There are several functorial constructions of the space BG for a topological group (meaning BG plus the universal G-bundle). First, there is the Milnor construction, treated in several textbooks. The Milnor construction is functorial and $EG \to BG$ is locally trivial for all topological groups. The Milnor construction is NOT monoidal in the sense that $B(G \times H) \cong BH \times BG$ ($B1$ is something like an infinite-dimensional simplex and not a point). On the other hand, there is the nerve-construction $BG:= |N_{\bullet} G|$ (plus a construction of $EG$).

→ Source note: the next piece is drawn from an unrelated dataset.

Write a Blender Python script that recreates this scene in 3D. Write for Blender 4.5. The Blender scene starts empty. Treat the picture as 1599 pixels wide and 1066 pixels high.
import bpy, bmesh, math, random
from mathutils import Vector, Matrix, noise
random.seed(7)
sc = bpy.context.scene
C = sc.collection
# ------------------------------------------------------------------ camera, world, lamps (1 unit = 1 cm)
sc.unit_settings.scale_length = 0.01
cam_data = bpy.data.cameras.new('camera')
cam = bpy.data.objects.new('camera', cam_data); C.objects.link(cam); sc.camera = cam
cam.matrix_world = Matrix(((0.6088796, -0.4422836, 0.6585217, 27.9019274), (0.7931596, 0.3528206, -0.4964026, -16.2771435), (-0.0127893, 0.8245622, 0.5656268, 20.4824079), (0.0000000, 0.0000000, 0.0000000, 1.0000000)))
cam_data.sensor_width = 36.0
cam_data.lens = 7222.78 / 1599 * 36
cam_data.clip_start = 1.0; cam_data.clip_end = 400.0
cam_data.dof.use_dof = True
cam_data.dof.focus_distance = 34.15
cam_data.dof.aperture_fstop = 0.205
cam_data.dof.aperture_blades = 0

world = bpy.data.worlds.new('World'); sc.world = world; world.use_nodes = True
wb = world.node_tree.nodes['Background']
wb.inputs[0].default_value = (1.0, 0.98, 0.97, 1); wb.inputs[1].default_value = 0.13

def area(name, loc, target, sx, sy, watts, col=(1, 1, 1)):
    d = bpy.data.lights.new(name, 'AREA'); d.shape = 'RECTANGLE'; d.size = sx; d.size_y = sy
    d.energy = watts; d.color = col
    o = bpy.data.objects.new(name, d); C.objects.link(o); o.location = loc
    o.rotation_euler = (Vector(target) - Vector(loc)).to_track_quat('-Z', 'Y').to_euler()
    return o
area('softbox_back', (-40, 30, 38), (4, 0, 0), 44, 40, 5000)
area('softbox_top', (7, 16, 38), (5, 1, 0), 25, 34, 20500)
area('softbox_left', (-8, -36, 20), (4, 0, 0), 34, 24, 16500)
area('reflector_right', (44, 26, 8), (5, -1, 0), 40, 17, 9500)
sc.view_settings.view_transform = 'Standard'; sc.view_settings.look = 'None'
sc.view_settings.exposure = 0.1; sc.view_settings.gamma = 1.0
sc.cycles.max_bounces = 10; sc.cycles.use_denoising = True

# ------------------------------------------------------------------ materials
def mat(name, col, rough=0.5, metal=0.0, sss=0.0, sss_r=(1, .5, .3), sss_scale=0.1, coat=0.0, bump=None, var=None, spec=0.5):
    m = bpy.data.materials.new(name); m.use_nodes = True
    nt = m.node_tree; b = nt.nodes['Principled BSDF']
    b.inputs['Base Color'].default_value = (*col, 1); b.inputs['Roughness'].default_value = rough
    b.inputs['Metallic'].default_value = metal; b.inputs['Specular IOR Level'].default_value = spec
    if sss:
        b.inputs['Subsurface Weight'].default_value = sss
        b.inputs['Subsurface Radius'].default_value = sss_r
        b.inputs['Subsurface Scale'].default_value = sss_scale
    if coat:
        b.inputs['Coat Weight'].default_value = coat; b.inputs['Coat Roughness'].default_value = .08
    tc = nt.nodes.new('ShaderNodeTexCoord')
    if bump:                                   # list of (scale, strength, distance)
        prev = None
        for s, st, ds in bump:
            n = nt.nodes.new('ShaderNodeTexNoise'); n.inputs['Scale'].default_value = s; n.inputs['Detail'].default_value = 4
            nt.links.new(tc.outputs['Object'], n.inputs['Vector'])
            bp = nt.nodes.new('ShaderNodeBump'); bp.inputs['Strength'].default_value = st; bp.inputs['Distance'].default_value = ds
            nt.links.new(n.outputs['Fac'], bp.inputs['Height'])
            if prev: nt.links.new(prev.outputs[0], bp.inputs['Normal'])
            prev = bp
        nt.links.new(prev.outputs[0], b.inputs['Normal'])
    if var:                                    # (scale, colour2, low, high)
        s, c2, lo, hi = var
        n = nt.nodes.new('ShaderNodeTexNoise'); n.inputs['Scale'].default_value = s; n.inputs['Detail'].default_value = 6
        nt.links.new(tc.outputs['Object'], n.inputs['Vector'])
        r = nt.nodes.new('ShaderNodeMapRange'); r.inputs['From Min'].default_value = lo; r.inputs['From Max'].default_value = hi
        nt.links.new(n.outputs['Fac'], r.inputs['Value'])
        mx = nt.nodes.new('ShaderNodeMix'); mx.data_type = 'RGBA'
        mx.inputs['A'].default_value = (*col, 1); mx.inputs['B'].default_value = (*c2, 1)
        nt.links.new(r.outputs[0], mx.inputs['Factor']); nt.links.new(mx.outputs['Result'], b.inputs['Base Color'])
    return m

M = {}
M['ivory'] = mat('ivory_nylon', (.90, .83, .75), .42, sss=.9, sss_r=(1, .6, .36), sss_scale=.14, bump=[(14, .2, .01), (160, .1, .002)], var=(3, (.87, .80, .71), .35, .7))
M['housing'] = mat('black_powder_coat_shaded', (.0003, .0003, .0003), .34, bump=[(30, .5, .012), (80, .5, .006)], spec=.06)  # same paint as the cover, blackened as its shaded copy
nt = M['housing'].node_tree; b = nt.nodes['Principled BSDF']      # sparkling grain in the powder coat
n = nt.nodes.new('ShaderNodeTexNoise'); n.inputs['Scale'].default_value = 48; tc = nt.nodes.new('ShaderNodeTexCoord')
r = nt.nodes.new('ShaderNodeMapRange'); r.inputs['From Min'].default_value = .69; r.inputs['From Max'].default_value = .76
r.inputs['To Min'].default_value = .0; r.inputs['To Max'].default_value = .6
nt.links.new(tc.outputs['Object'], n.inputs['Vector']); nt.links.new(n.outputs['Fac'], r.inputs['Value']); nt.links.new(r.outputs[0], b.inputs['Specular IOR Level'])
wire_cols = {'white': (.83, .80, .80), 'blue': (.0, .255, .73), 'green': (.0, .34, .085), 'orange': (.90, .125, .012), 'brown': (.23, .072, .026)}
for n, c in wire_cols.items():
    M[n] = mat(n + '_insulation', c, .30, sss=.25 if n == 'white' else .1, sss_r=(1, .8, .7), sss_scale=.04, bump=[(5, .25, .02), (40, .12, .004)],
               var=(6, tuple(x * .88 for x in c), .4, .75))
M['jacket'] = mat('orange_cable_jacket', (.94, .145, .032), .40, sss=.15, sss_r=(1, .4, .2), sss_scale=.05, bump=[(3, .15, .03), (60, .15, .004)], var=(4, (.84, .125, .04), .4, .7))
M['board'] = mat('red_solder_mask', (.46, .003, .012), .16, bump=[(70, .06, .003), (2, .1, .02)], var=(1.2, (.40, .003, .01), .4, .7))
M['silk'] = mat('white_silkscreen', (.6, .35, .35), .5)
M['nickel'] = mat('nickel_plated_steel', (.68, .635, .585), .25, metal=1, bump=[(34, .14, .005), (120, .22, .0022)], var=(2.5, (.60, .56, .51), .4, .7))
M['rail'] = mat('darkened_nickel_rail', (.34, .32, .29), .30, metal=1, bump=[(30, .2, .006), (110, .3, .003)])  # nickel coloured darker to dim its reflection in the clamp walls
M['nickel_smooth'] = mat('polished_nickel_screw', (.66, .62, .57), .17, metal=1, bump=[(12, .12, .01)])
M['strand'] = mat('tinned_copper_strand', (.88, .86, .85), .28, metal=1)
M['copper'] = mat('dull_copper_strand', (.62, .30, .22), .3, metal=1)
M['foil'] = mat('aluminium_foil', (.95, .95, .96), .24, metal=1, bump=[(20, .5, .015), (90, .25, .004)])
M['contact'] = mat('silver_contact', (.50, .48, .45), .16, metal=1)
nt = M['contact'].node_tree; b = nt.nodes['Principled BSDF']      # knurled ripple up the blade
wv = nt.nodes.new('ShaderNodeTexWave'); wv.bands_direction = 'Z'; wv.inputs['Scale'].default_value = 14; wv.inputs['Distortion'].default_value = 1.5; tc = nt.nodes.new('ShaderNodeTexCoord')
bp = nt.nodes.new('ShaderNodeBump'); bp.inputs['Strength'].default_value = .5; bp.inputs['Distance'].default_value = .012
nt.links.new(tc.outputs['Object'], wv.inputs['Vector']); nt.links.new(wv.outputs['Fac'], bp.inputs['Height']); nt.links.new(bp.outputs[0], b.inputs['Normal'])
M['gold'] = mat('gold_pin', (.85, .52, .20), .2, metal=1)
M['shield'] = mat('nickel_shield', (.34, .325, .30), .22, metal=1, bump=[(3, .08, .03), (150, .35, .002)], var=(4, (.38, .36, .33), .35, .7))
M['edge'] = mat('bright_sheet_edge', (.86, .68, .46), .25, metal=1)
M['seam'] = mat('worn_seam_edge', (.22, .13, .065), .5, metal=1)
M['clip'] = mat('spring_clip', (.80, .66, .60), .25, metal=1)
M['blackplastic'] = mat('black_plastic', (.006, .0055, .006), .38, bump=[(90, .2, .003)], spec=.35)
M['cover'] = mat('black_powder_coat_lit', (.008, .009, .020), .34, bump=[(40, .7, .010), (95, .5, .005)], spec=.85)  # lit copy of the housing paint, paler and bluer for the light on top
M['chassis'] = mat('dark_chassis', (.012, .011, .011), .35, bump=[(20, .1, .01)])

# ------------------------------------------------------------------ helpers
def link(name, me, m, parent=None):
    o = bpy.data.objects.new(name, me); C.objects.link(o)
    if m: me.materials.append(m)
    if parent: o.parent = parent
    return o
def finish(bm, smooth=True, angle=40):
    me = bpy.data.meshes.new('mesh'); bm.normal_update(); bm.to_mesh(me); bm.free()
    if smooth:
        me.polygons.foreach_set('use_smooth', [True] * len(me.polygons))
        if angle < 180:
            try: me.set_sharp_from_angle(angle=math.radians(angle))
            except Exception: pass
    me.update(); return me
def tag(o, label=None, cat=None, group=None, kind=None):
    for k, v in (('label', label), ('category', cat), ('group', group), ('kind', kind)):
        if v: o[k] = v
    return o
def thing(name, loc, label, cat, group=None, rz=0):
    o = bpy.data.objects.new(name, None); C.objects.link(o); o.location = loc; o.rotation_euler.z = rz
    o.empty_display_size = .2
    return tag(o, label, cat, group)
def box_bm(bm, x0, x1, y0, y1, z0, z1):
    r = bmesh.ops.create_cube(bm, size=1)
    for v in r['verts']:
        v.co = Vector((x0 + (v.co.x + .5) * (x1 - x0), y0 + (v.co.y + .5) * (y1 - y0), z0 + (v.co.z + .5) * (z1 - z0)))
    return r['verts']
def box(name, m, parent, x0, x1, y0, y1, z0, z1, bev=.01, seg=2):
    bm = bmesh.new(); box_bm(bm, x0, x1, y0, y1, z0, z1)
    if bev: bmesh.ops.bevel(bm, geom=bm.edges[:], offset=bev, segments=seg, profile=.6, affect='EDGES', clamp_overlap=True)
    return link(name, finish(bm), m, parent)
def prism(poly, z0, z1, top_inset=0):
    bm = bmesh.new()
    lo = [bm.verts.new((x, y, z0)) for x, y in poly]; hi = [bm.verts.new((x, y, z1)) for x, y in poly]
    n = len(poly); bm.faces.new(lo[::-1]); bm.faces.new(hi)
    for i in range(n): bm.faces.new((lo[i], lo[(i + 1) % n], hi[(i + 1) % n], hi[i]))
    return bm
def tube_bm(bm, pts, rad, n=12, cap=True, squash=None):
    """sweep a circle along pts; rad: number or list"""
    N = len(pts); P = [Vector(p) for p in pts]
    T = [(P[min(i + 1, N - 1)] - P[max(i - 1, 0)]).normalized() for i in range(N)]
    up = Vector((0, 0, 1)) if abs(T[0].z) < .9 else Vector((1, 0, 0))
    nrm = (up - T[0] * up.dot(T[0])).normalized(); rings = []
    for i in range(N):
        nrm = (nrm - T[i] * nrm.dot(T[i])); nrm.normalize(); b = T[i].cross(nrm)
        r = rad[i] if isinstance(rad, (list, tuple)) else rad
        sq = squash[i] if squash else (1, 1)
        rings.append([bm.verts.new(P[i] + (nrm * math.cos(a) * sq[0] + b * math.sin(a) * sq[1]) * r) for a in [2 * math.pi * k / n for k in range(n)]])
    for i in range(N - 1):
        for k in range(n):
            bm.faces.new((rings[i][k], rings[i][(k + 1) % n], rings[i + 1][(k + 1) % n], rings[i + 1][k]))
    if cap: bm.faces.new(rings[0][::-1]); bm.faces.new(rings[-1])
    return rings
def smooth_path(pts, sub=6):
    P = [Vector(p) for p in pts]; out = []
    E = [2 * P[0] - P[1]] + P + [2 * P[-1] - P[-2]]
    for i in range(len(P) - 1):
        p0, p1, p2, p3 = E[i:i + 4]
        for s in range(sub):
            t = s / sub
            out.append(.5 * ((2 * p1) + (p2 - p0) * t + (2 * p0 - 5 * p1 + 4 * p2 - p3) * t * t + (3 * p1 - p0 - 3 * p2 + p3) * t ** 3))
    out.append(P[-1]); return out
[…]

This is monoidal, but the map $EG \to BG$ is not always locally trivially (according to Graeme Segal, Classifying spaces and spectral sequences, p. 107). It is locally trivial if G is "locally well-behaved" (Segal gives a precise condition). Segal claims that if G is not locally well-behaved, then local triviality is not an appropriate concept. I would be happy to exclude groups like the p-adic integers from having a classiying space, but there are other groups which I do not like to throw away, like Homeo (X) for a manifold X (is this locally well-behaved??). Here is my question:
Is there a construction of $BG$, satisfying the following properties:
- functorial,
- monoidal,
- $EG \to BG$ is locally trivial,
- the class of groups to which it applies is "very large", including Homeo of reasonable spaces,
- Simple enough to be reasonably presented in a lecture course?